Does this sound clearer:

*) Exactly one Haskell thread associated with the native thread is 
executing. All other associated Haskell threads are blocked. No foreign 
code is being executed by the native thread.
*) The native thread is executing foreign code. No Haskell code is 
executing in any of the associated Haskell threads.
*) The native thread and all Haskell threads associated with it are 
blocked.

| The thread that main runs in, threads created using forkIO and 
threads
| created for running finalizers or signal handlers are not necessarily
| associated with a native thread. However, an implementation might
| choose to do so.

But the impl may *not* choose a bound native thread.  These must be 
kept
inviolate.

[...]
Again, it must not be a bound native thread.

Good point, I had overlooked that.


If a bound Haskell thread
	calls a foreign import that is not labelled 'threadsafe'
	which calls a bound foreign export
does that work?  What if the foreign export was not bound?

Similarly, if the foreign import was labelled 'threadsafe', would it
work?  It's not obvious to me.  Some kind of semantics would be good.


Good question. I reread Section 3.3 of the FFI document (RC7), and now 
I think I cannot clarify my specification in this respect without first 
asking others to clarify the current specs - can someone explain the 
distinction between unsafe, safe and threadsafe in the current FFI to 
me? I think I know what it does in GHC, but what's the general 
definition?
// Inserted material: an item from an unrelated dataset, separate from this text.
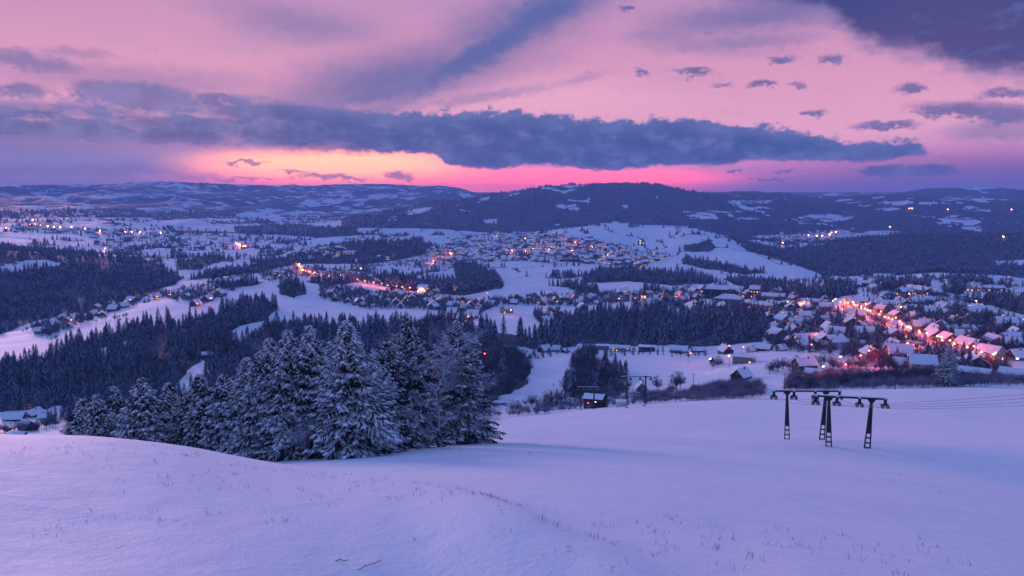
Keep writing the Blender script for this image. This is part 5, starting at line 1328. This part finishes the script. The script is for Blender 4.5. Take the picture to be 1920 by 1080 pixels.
# ------------------------------------------------------------------ ski lift
def leg_mb(H_, base, top, lean):
    """two rails meeting at the top, rungs between; lean moves the foot's inner rail along x"""
    m = MB()
    z0 = -.6
    for sy_ in (-1, 1):
        m.bar((0, sy_ * .22, z0), (0, sy_ * .07, H_), .085, .075, 4)
        m.bar((lean * base, sy_ * .22, z0), (lean * top, sy_ * .07, H_), .085, .075, 4)
    n = 11
    for i in range(n):
        t = i / n; z = z0 + (H_ - z0) * t; x = lean * (base + (top - base) * t); y = .22 + (.07 - .22) * t
        m.bar((0, -y, z), (x, -y, z), .055, .055, 4); m.bar((0, y, z), (x, y, z), .055, .055, 4)
        if i % 2 == 0: m.bar((0, -y, z), (0, y, z), .025, .025, 4)
        if t > .36: m.box(min(0, x) , max(0, x), -y - .012, y + .012, z, z + (H_ - z0) / n - .02)
    return m
def portal(p, yaw, span, barlen, H_, label, tilt=0.0, group='portal pylons of the ski lift'):
    e = empty('lift_pylon', p, yaw)
    tag(e, label, 'lift pylon', group)
    for sgn in (-1, 1):
        lg = leg_mb(H_ - .05 + sgn * tilt * span / 2, .66, .18, -sgn)
        o = lg.build('leg', MT['green_steel'], e); o.location = (sgn * span / 2 + sgn * .1, 0, ground_z(*(Vector((p[0], p[1])) + Vector((math.cos(yaw), math.sin(yaw))) * sgn * span / 2)) - p[2] if True else 0)
        o.location.z = max(-1.2, min(1.2, o.location.z))
        lg_top = MB()
        lg_top.add([(-.5, -.06, .0), (.5, -.06, .0), (.12, -.06, -.55), (-.12, -.06, -.55), (-.5, .06, .0), (.5, .06, .0), (.12, .06, -.55), (-.12, .06, -.55)],
                   [(0, 3, 2, 1), (4, 5, 6, 7), (0, 1, 5, 4), (1, 2, 6, 5), (2, 3, 7, 6), (3, 0, 4, 7)])
        b = lg_top.build('bracket', MT['green_steel'], e); b.location = (sgn * span / 2, 0, H_ - .06 + sgn * tilt * span / 2)
    m = MB(); hb_ = barlen / 2
    m.bar((-hb_, 0, H_ - tilt * hb_), (hb_, 0, H_ + tilt * hb_), .13, .13, 6)
    m.build('crossbar', MT['green_steel'], e)
    m = MB(); m.box(-hb_, hb_, -.10, .10, .125, .20); o = m.build('snow_cap', MT['snow'], e); o.location = (0, 0, H_); o.rotation_euler = (0, -math.atan(tilt), 0)
    anch = []
    for k, fx in enumerate((-.95, -.36, .26, .95)):
        x = fx * hb_
        sh = MB()
        sh.box(-.16, .16, -.14, .14, -.42, .1, 0); sh.box(-.22, .22, -.05, .05, -.62, -.38, 0)
        for dx_ in (-.26, .26):
            sh.bar((dx_, -.32, -.72), (dx_, -.22, -.72), .22, .22, 12, 1); sh.bar((dx_, .22, -.72), (dx_, .32, -.72), .22, .22, 12, 1)
            sh.bar((dx_, -.30, -.72), (dx_, .30, -.72), .05, .05, 6, 0)
        sh.bar((-.26, 0, -.62), (.26, 0, -.62), .06, .06, 6, 0)
        sh.ball((0, 0, .17), .20, 8, 4, 2, .5)
        o = sh.build('sheave_assembly', [MT['dark_steel'], MT['rubber'], MT['snow']], e); o.location = (x, 0, H_ - .12 + tilt * x)
        w = Vector((p[0] + math.cos(yaw) * x, p[1] + math.sin(yaw) * x, p[2] + H_ + tilt * x - 1.12)); anch.append(w)
    return anch
pB = at_r(1590, 100, 831); pA = at_r(1508, 109, 829); p2 = at_r(1192, 236, 757); p3 = at_r(1101, 272, 768)
def hgt(p, u, v): return math.hypot(p.x, p.y) * slope(u, v) - p.z
yb = -R(22.0)
aB = portal(pB, 0.02 - R(20), 4.6, 7.9, hgt(pB, 1590, 745), 'nearest portal pylon of the ski lift, standing right of the slightly taller one', .03)
aA = portal(pA, -R(18), 4.7, 8.4, hgt(pA, 1508, 733), 'left one of the two big portal pylons, its green bar slightly tilted', .075)
a2 = portal(p2, -R(6), 5.6, 9.0, hgt(p2, 1192, 706), 'portal pylon standing on the crest in front of the green cottage', .03)
a3 = portal(p3, -R(5), 4.8, 7.0, hgt(p3, 1101, 726), 'small portal pylon in front of the lift station', .02)
far_a = [v + Vector((9.0 - k * .2, -52, 16.5)) for k, v in enumerate(aB)]
for k, (A_, B_) in enumerate([(aB, aA), (aA, a2), (a2, a3), (far_a, aB)]):
    nm_ = ['between the two big portal pylons', 'from the big pylons to the pylon on the crest', 'from the crest pylon to the lift station', 'from the nearest pylon out past the right edge'][k]
    for j, (a, b) in enumerate(zip(A_, B_)):
        m = MB(); L = (b - a).length; sag = L * .012
        m.tube([a.lerp(b, i / 14) - Vector((0, 0, 4 * sag * (i / 14) * (1 - i / 14))) for i in range(15)], .022, 4)
        tag(m.build('lift_cable', MT['galv']), 'steel lift cable running ' + nm_, 'cable', 'lift cables ' + nm_)
# lift station behind the crest
g = at_r(1118, 285, 765); st = empty('lift_station', g, -R(18))
tag(st, 'lift station hut with sloping snowy roof and small red lit sign behind the crest', 'hut')
zz = hgt(g, 1118, 741)
m = MB(); m.add([(-4, -3, -3), (4, -3, -3), (4, .5, -3), (-4, .5, -3), (-4, -3, zz - .6), (4, -3, zz - .6), (4, .5, zz), (-4, .5, zz)], [(0, 1, 5, 4), (1, 2, 6, 5), (2, 3, 7, 6), (3, 0, 4, 7)]); m.build('wall', MT['w_dark'], st)
m = MB(); m.add([(-4.5, -3.6, zz - .66), (3.0, -3.6, zz - .66), (3.0, .9, zz + .10), (-4.5, .9, zz + .10), (-4.5, -3.6, zz - .4), (3.0, -3.6, zz - .4), (3.0, .9, zz + .36), (-4.5, .9, zz + .36)], [(3, 2, 1, 0), (4, 5, 6, 7), (0, 1, 5, 4), (1, 2, 6, 5), (2, 3, 7, 6), (3, 0, 4, 7)]); m.build('roof', MT['snow'], st)
m = MB(); m.box(-2.7, -2.0, -3.06, -3.003, zz - 2.5, zz - 2.05); m.build('sign', MT['lampr'] if False else mat('red_sign', (.6, .05, .08), .5, emit=((1, .05, .10), 2.5)), st)
m = MB(); m.box(-.4, .6, -3.06, -3.003, zz - 1.75, zz - 1.6); m.build('tube_light', mat('tube_light', (1, .9, .8), .5, emit=((1, .85, .7), 5)), st)
m = MB(); m.box(.9, 1.8, -3.05, -3.003, zz - 3.6, zz - 1.9); m.build('door', MT['wood'], st)
g = at_r(1165, 262, 758); k_ = empty('shed', g, -R(10)); tag(k_, 'small pale steel cabinet hut between the two distant pylons', 'hut')
m = MB(); m.box(-1.7, 1.7, -1.2, 1.2, -2, 1.9); m.build('wall', MT['w_white'], k_)
m = MB(); m.box(-1.9, 1.9, -1.4, 1.4, 1.9, 2.25); m.build('roof', MT['snow'], k_)
# utility poles
for u, r_, vt, lab in [(1678, 255, 690, 'thin wooden utility pole on the crest left of the right hand village spruce'), (1035, 300, 745, 'short utility pole behind the crest left of the lift station'), (1470, 300, 700, 'pole behind the left big portal pylon'), (1300, 330, 700, 'slim pole in the brush at the edge of the wide field'), (1646, 420, 655, 'slim pole by the red barn')]:
    g = at_r(u, r_, 735); H_ = hgt(g, u, vt); e = empty('utility_pole', g, .2); tag(e, lab, 'pole')
    m = MB(); m.bar((0, 0, -.5), (0, 0, H_), .13, .09, 6); m.build('pole', MT['wood'], e)
    m = MB(); m.bar((-.9, 0, H_ - .5), (.9, 0, H_ - .5), .06, .06, 4); m.build('crossarm', MT['wood'], e)
    m = MB()
    for x in (-.8, 0.0, .8): m.bar((x, 0, H_ - .44), (x, 0, H_ - .2), .05, .04, 5)
    m.build('insulator', MT['rubber'], e)

# ------------------------------------------------------------------ dry stalks in the snow
def stalks(pts, hs, label):
    m = MB()
    for x, y in pts:
        z = ground_z(x, y)
        for _ in range(random.choice([1, 1, 2, 3])):
            h = random.uniform(*hs); a = random.uniform(0, 6.28); ln = random.uniform(.1, .9)
            bx, by = x + random.uniform(-.05, .05), y + random.uniform(-.05, .05)
            p = [(bx, by, z - .02), (bx + math.cos(a) * ln * h * .4, by + math.sin(a) * ln * h * .4, z + h * .65), (bx + math.cos(a) * ln * h, by + math.sin(a) * ln * h, z + h * random.uniform(.6, 1.0))]
            w = .002 + h * .010
            m.bar(p[0], p[1], w, w * .8, 3, cap=False); m.bar(p[1], p[2], w * .8, w * .4, 3, cap=False)
            if random.random() < .3:
                b = (p[1][0] + random.uniform(-.5, .5) * h, p[1][1] + random.uniform(-.5, .5) * h, p[1][2] + random.uniform(-.1, .3) * h)
                m.bar(p[1], b, w * .6, w * .3, 3, cap=False)
    tag(m.build('dry_grass', MT['grassm']), label, 'grass', kind='stuff')
def band(pts, n, spread, rmin=4, rmax=60):
    out = []
    W = [on_ground(u, v, rmin, rmax) for u, v in pts]
    for _ in range(n):
        k = random.randrange(len(W) - 1); q = W[k].lerp(W[k + 1], random.random()); s = q.length * spread
        g = random.choice([1, 1, .4])
        cx, cy = q.x + random.gauss(0, s) * g, q.y + random.gauss(0, s) * g
        for _ in range(random.choice([1, 2, 4, 5])): out.append((cx + random.gauss(0, .16), cy + random.gauss(0, .16)))
    return out
st1 = band([(1040,990),(1180,1000),(1300,1005),(1420,1012),(1560,1020),(1660,1010)], 52, .10)
st1 += band([(1200,1020),(1320,1030),(1450,1045)], 22, .10)
stalks(st1, (.03, .13), 'thin dry stalks poking out of the snow in the lower right')
st2 = band([(490,880),(620,892),(740,910),(860,925),(960,945),(1020,962)], 50, .04) + band([(200,905),(330,895),(480,905),(640,925),(760,930)], 50, .10) + band([(10,850),(120,840),(240,842),(400,862)], 42, .05) + band([(180,960),(260,975),(320,990)], 14, .06)
stalks(st2, (.02, .10), 'dark grass tips along the crest of the near drift')
st3 = [(random.uniform(-10, 60), random.uniform(35, 200)) for _ in range(220)]
stalks(st3, (.10, .35), 'scattered dark stalks on the open slope')
for u, v, ln, ang, lab in [(640, 1055, .28, -.6, 'short dark twig lying in the snow near the bottom edge'), (690, 1065, .42, .5, 'longer bent twig poking from the snow near the bottom edge')]:
    q = on_ground(u, v, 2, 30); m = MB()
    c, s_ = math.cos(ang), math.sin(ang)
    pts = [(-ln / 2 * c, -ln / 2 * s_, -.01), (-ln * .1 * c, -ln * .1 * s_ + .02, .035), (ln * .25 * c, ln * .25 * s_, .05), (ln / 2 * c, ln / 2 * s_ + .02, .075)]
    for a, b in zip(pts[:-1], pts[1:]): m.bar(a, b, .006, .005, 5)
    m.bar(pts[1], (pts[1][0] - .04, pts[1][1] + .08, .02), .004, .002, 4)
    o = m.build('twig', MT['bark']); o.location = q; tag(o, lab, 'twig')
# ------------------------------------------------------------------ valley haze
def haze():
    m = bpy.data.materials.new('haze_air'); m.use_nodes = True
    t = m.node_tree; t.nodes.clear()
    v = N(t, 'ShaderNodeVolumePrincipled'); v.inputs['Color'].default_value = HAZE_COL
    v.inputs['Density'].default_value = HAZE_D; v.inputs['Anisotropy'].default_value = 0.0
    o = N(t, 'ShaderNodeOutputMaterial'); t.links.new(v.outputs[0], o.inputs['Volume'])
    mb = MB(); E = 15200
    mb.box(-E, E, -E, E, float(ZT.min()) - 1.0, max(float(ZT.max()), 8.0) + 25.0)
    tag(mb.build('haze', m), 'thin bluish evening air filling the whole valley', 'haze', kind='stuff')
HAZE_COL = (0.32, 0.54, 1.0, 1); HAZE_D = 9.5e-5
haze()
I've read the description in the FFI document, but it's not 
clear to me. Is there any reason why safe is the default and not 
threadsafe? After all, safe is less safe (it might cause the whole 
program to block). To me, safe seems to be an odd middle ground 
between speed and safety. What is safe guaranteed/allowed to do? Is 
it _guaranteed_ to block other Haskell threads under certain 
conditions? Or is that only an artifact of current implementations? Why 
are implementations allowed to _silently_ fall back to safe when 
threadsafe is not supported? Isn't that dangerous?

If I'm not mistaken, threadsafe calls from bound Haskell threads 
would have exactly the same overhead as safe calls. Should we make 
sure that safe calls somehow block other threads? If so, why?